Langmuir's study of conduction-convection losses from heated bodies was most extensive and detailed. The conclusion drawn from that work was that the long filament length had to be effectively shortened to reduce the losses. This was accomplished by coiling the tungsten wire. Successful lamps have been made by double coiling and triple coiling. The conduction-convection loss is relatively insensitive to the diameter of the resulting coil. While coiling had the effect of reducing gas losses, another important effect occurred. Bulb blackening was reduced considerably because some of the diffusing tungsten atoms that evaporated during normal lamp usage would diffuse back to the filament and deposit themselves on the filament instead of the inside of the glass bulb. Another effect also occurred because of the gas filling, which initially was nitrogen but eventually was a nitrogen-argon mixture. Lamps were filled roughly at 80% of atmospheric pressure. During normal operation of household lamps the operating pressure then rose to about one atmosphere (750 Torr). After some of the evaporating filament atoms reached the outer boundary of the Langmuir layer the convection currents would carry most of them upwards to deposit on only a portion of the glass surface rather than the entire bulb, as in vacuum lamps. This reduced the overall light output loss.

A view of the boundary layer about a vertically operated coiled-coil filament operating in a lamp with a cold fill pressure of 600 Torr xenon is shown below.

The gas loss from a vertically operated filament is less than that from one operated horizontally. Manufacturing considerations generally dictated when design changes could be implemented. For example, the change from a horizontally oriented coiled-coil filament in the 120-volt, 100-watt household lamp didn't occur until the mid 1950s.

A nice treatment of early so-called gas-filled lamps can be found in the book by Arthur A. Bright Jr., The Electric-Lamp Industry: Technological Change and Economic Development from 1800 to 1947. Start in the index, page 518, under "gas-filled incandescent lamps." Bright gave the following examples of "gas-filled lamps" where the year, inventor, filament material and gas type are given:

1840, W. R. Grove, platinum, air
1845, J. W. Starr, platinum, air
1856, C. de Changy, platinum, air
1859, M. G. Farmer, platinum, air
1872, A. M. Lodyguine, graphite, nitrogen
1875, S. A. Kosloff, graphite, nitrogen
1878, St.
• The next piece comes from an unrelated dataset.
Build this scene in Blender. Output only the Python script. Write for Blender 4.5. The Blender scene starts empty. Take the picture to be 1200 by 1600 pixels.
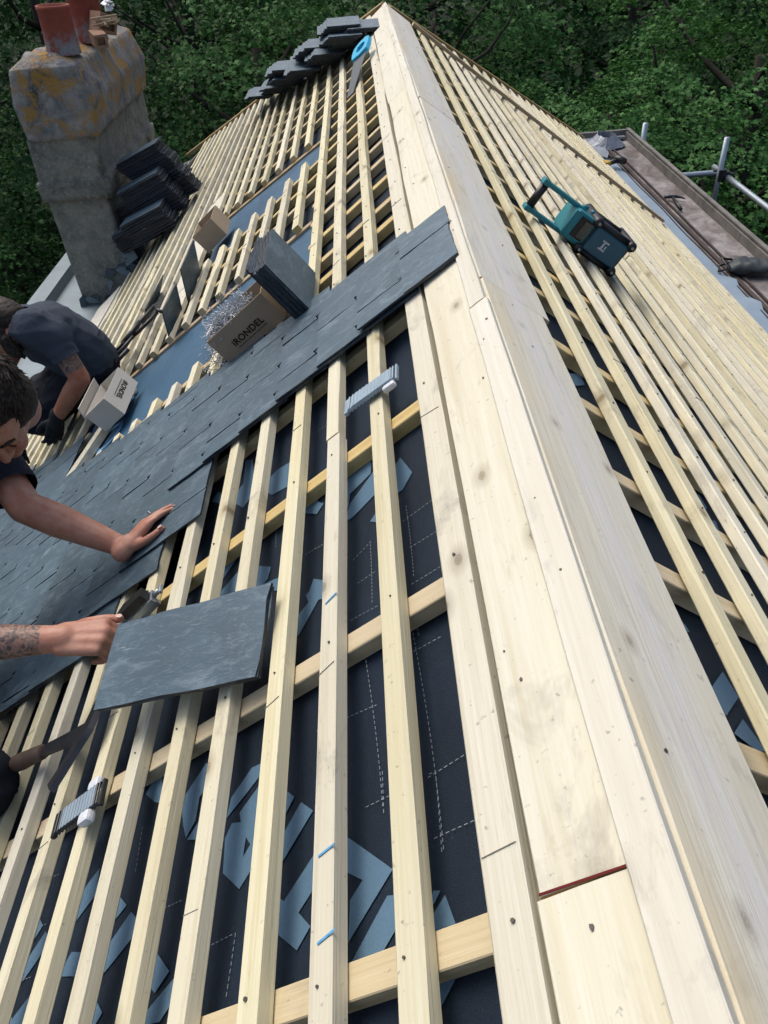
import bpy, bmesh, math, random
import numpy as np
from mathutils import Matrix, Vector, noise
random.seed(7); np.random.seed(7)
scene = bpy.context.scene
COL = scene.collection

# ------------------------------------------------------------------ camera
R_ = math.radians
PITCH = R_(37); CP, SP = math.cos(PITCH), math.sin(PITCH)
cam_d = bpy.data.cameras.new('camera'); cam = bpy.data.objects.new('camera', cam_d); COL.objects.link(cam)
cam_d.sensor_fit = 'VERTICAL'; cam_d.sensor_height = 24.0; cam_d.lens = 24.0 * 1145 / 1600
cam_d.clip_start = 0.05; cam_d.clip_end = 400
_r = Vector((0.99694043, -0.03977939, -0.06728578)); _d = Vector((-0.07696679, -0.6497301, -0.75625849)); _f = Vector((-0.01363409, 0.75912344, -0.6508039))
cam.matrix_world = Matrix(((_r.x, -_d.x, -_f.x, -0.2015), (_r.y, -_d.y, -_f.y, 0.0), (_r.z, -_d.z, -_f.z, 0.5994), (0, 0, 0, 1)))
scene.camera = cam

# ------------------------------------------------------------------ light: a bright overcast day
SUN_EL, SUN_AZ = R_(58), R_(-35)          # azimuth from +Y towards +X
world = bpy.data.worlds.new('World'); scene.world = world; world.use_nodes = True
nt = world.node_tree; bg = nt.nodes['Background']
sky = nt.nodes.new('ShaderNodeTexSky'); sky.sky_type = 'NISHITA'; sky.sun_disc = False
sky.sun_elevation = SUN_EL; sky.sun_rotation = SUN_AZ; sky.air_density = 1.0; sky.dust_density = 6.0; sky.ozone_density = 1.0
nt.links.new(sky.outputs[0], bg.inputs[0]); bg.inputs[1].default_value = 0.15
sd = bpy.data.lights.new('sun', 'SUN'); sun = bpy.data.objects.new('sun', sd); COL.objects.link(sun)
sd.energy = 1.0; sd.angle = R_(32); sd.color = (1.0, 0.985, 0.96)
sv = Vector((math.sin(SUN_AZ) * math.cos(SUN_EL), math.cos(SUN_AZ) * math.cos(SUN_EL), math.sin(SUN_EL)))
sun.rotation_euler = sv.to_track_quat('Z', 'Y').to_euler()
scene.view_settings.view_transform = 'Standard'; scene.view_settings.look = 'None'
scene.view_settings.exposure = 0.27; scene.view_settings.gamma = 1.0
scene.render.resolution_x = 768; scene.render.resolution_y = 1024

# ------------------------------------------------------------------ helpers
PW = {}                                                   # parent name -> world matrix


def tag(o, label=None, cat=None, group=None, kind=None):
    if label: o['label'] = label
    if cat: o['category'] = cat
    if group: o['group'] = group
    if kind: o['kind'] = kind
    return o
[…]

George Lane-Fox, platinum-iridium, air or nitrogen
1879, Sawyer-Man, carbon, nitrogen
1894, The Star Electric Lamp Co., carbon, heavy hydrocarbons in "New Sunbeam" lamp
1894, Waring Electric Co., carbon, low pressure bromine in "Novak" lamp
1901, A. E. G., carbon, low pressure carbon monoxide
1908, Hopfelt, carbon, mercury

Even if someone had developed a coiled carbon filament lamp employing an inert fill gas it would not have been successful because of the relatively high vapor pressure of carbon at operating temperatures. The situation required a ductile metal filament of low vapor pressure that could be coiled into a small space. Tungsten filled that requirement; however, another problem existed at that time that required its solution before Langmuir's lamp could be manufactured for all wattage ratings. Drawn tungsten wire, with its low vapor pressure, solved many of the design requirements but when it was first developed the wire tended to sag and offset. The work of Aladar Pacz about 1915, which resulted in a non-sagging and non-offsetting wire, assured the success of Langmuir's coiled tungsten filament nitrogen-filled lamp.